たそがれの写真家さんのブログで海中から回収された紫電改をレポートしているので、見てみましょう。
宇和島からはるばる下り、高知県境にも近いその地で見たものは?より
1978年11月、愛媛県南宇和郡城辺町(現・南宇和郡愛南町)久良湾の海底で1機の紫電改が発見され、翌1979年7月に引き揚げられた。
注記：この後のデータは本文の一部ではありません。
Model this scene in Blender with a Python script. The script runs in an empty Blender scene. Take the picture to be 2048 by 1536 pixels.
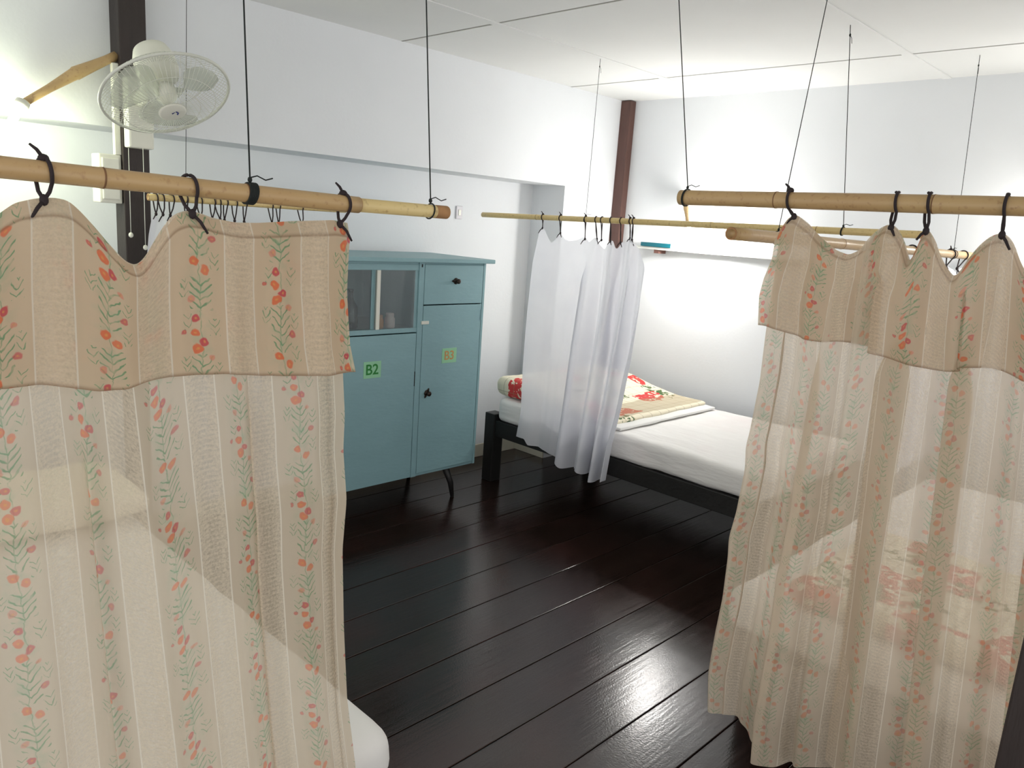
import bpy, bmesh, math, random
import numpy as np
from mathutils import Vector, Matrix, noise

random.seed(7)
scene = bpy.context.scene
col = scene.collection
PI = math.pi

# ------------------------------------------------------------------ camera
# x runs along the long wall, y towards it, z up; metres
FPX, CAM_H = 1531.74, 1.60
YAW, PITCH, ROLL = math.radians(44.1835), math.radians(11.7157), math.radians(-3.9955)
fw = Vector((math.cos(PITCH)*math.cos(YAW), math.cos(PITCH)*math.sin(YAW), -math.sin(PITCH)))
rt0 = Vector((math.sin(YAW), -math.cos(YAW), 0)); dn0 = fw.cross(rt0)
RT = math.cos(ROLL)*rt0 + math.sin(ROLL)*dn0
DN = -math.sin(ROLL)*rt0 + math.cos(ROLL)*dn0
FW = fw
cd = bpy.data.cameras.new('camera'); cam = bpy.data.objects.new('camera', cd); col.objects.link(cam)
cam.matrix_world = Matrix(((RT.x, -DN.x, -FW.x, 0), (RT.y, -DN.y, -FW.y, 0), (RT.z, -DN.z, -FW.z, CAM_H), (0, 0, 0, 1)))
cd.sensor_fit = 'HORIZONTAL'; cd.sensor_width = 36.0; cd.lens = FPX/2048*36.0
cd.clip_start = 0.02; cd.clip_end = 100
scene.camera = cam

# ------------------------------------------------------------------ light
w = bpy.data.worlds.new('world'); scene.world = w; w.use_nodes = True
bg = w.node_tree.nodes['Background']
bg.inputs[0].default_value = (1.0, 0.985, 0.97, 1); bg.inputs[1].default_value = 0.98
vs = scene.view_settings
vs.view_transform = 'Standard'; vs.look = 'None'; vs.exposure = 0.50; vs.gamma = 1.0; vs.use_curve_mapping = False
BULB = 275.0        # emission of the lamp bulbs

# ------------------------------------------------------------------ helpers
def ray(x, y):
    return RT*((x-1024)/FPX) + DN*((y-768)/FPX) + FW
def at(x, y, X=None, Y=None, Z=None):
    d = ray(x, y); o = Vector((0, 0, CAM_H))
    if X is not None: return o + d*(X/d.x)
    if Y is not None: return o + d*(Y/d.y)
    return o + d*((Z-CAM_H)/d.z)

def lin(c):
    r = []
    for v in c[:3]:
        v = v/255.0
        r.append(v/12.92 if v <= 0.04045 else ((v+0.055)/1.055)**2.4)
    return (r[0], r[1], r[2], 1.0)

OFF = {}
def off(o):
    return OFF.get(o.name, Vector((0, 0, 0))) if o else Vector((0, 0, 0))
def thing(name, loc, label=None, cat=None, group=None, kind=None):
    o = bpy.data.objects.new(name, None); col.objects.link(o)
    o.location = loc; o.empty_display_size = 0.05
    OFF[o.name] = Vector(loc); tag(o, label, cat, group, kind)
    return o
def tag(o, label=None, cat=None, group=None, kind=None):
    if label: o['label'] = label
    if cat: o['category'] = cat
    if group: o['group'] = group
    if kind: o['kind'] = kind
    return o
def obj(name, V, F, mat, parent=None, smooth=False):
    """world-space vertices -> one mesh object under parent"""
    if parent is None:
        c = np.array(V, float); base = Vector(((c[:, 0].min()+c[:, 0].max())/2, (c[:, 1].min()+c[:, 1].max())/2, c[:, 2].min()))
    else:
        base = off(parent)
    me = bpy.data.meshes.new(name)
    me.from_pydata([(v[0]-base.x, v[1]-base.y, v[2]-base.z) for v in V], [], F)
    me.update()
    if smooth: me.polygons.foreach_set('use_smooth', [True]*len(me.polygons))
    o = bpy.data.objects.new(name, me); col.objects.link(o)
    if mat: me.materials.append(mat)
    if parent: o.parent = parent
    else: o.location = base
    OFF[o.name] = base
    return o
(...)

この機体は、1945年7月24日に約200機のアメリカ軍を迎え撃つために発進した、日本軍約20機のうちの1機である。
着水した機体としては機首部分を除き損傷のない状態で発見されているので、パイロットは戦闘中に機体の不調によって着水を決意し、波の静かな久良湾に見事な操縦で着水を成功させたものの、機体もろとも水没してしまったと推定される。 豊後水道上空で交戦した三四三航空隊の未帰還機6機の内の1機であり、戦闘301隊の所属機体とされる。
フットバーの位置が一番手前にあることから搭乗者の身長は低く、「空の宮本武蔵」と言われた武藤金義中尉(戦死後昇進)機もしくは米田伸也上飛曹機の可能性があるが決定的証拠はなく、特定には至っていない。武藤夫人は未帰還パイロット6名共通の遺品とすべきと述べている。引き上げ時、操縦席に遺骨はなかった。この紫電改が沈没した7月24日、附近の横島で20歳前後の日本軍搭乗員の遺体が回収されたが、関連性は不明である。
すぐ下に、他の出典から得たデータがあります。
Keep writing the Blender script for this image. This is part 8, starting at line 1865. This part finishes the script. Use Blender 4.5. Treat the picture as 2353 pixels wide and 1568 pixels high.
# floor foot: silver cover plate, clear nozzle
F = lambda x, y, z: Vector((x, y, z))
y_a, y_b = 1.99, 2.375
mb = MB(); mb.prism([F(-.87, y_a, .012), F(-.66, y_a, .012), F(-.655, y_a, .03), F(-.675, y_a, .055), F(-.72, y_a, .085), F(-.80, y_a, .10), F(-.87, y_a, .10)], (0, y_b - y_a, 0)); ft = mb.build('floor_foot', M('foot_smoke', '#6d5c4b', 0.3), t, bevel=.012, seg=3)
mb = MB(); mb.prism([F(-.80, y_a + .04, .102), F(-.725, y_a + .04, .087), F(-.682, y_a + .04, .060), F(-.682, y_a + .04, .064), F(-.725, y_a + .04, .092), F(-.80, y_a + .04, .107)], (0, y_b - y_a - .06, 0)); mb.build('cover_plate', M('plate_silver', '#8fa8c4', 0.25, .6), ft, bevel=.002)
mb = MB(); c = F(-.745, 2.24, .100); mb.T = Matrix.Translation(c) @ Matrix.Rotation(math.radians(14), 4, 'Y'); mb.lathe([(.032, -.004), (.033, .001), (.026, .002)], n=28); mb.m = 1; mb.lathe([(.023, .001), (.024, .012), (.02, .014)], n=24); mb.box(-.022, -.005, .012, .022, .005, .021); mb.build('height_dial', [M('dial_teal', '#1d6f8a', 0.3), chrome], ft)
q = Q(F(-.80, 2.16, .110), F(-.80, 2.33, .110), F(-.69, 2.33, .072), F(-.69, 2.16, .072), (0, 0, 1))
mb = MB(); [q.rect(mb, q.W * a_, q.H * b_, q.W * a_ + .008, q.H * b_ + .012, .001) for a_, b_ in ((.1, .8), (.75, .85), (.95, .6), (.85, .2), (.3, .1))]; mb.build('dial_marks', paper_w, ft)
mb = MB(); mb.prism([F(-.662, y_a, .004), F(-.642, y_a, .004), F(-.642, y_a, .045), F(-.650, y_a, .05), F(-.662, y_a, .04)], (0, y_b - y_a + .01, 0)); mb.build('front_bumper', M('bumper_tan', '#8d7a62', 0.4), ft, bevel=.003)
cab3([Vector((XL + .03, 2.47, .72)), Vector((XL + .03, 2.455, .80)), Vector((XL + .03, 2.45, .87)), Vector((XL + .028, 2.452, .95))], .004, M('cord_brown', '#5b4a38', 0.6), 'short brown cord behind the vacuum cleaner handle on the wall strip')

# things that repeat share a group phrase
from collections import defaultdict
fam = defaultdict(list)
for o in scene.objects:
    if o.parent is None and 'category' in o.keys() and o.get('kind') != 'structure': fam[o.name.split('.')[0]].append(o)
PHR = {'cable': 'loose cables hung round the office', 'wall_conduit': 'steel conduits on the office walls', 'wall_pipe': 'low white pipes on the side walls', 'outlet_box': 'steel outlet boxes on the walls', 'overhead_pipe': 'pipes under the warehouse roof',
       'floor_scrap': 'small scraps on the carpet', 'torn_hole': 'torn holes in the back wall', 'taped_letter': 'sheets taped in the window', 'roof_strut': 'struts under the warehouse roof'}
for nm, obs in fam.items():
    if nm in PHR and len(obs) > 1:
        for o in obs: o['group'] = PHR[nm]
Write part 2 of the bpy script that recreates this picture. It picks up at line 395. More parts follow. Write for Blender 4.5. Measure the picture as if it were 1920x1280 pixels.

引き上げには不発弾を懸念する宿毛海上保安部から懸念が寄せられたが、当時は参議院議員となっていた源田実元大佐・343司令が各方面に交渉し、また愛媛県議会も回収予算捻出を決定したことで回収が可能となった。この機体は回収後に、遺族の意思により引き揚げ時の原型を維持する程度に補修・塗装され、日本国内で現存する唯一の実機として愛南町にある南レク馬瀬山公園の紫電改展示館に保存・展示されている。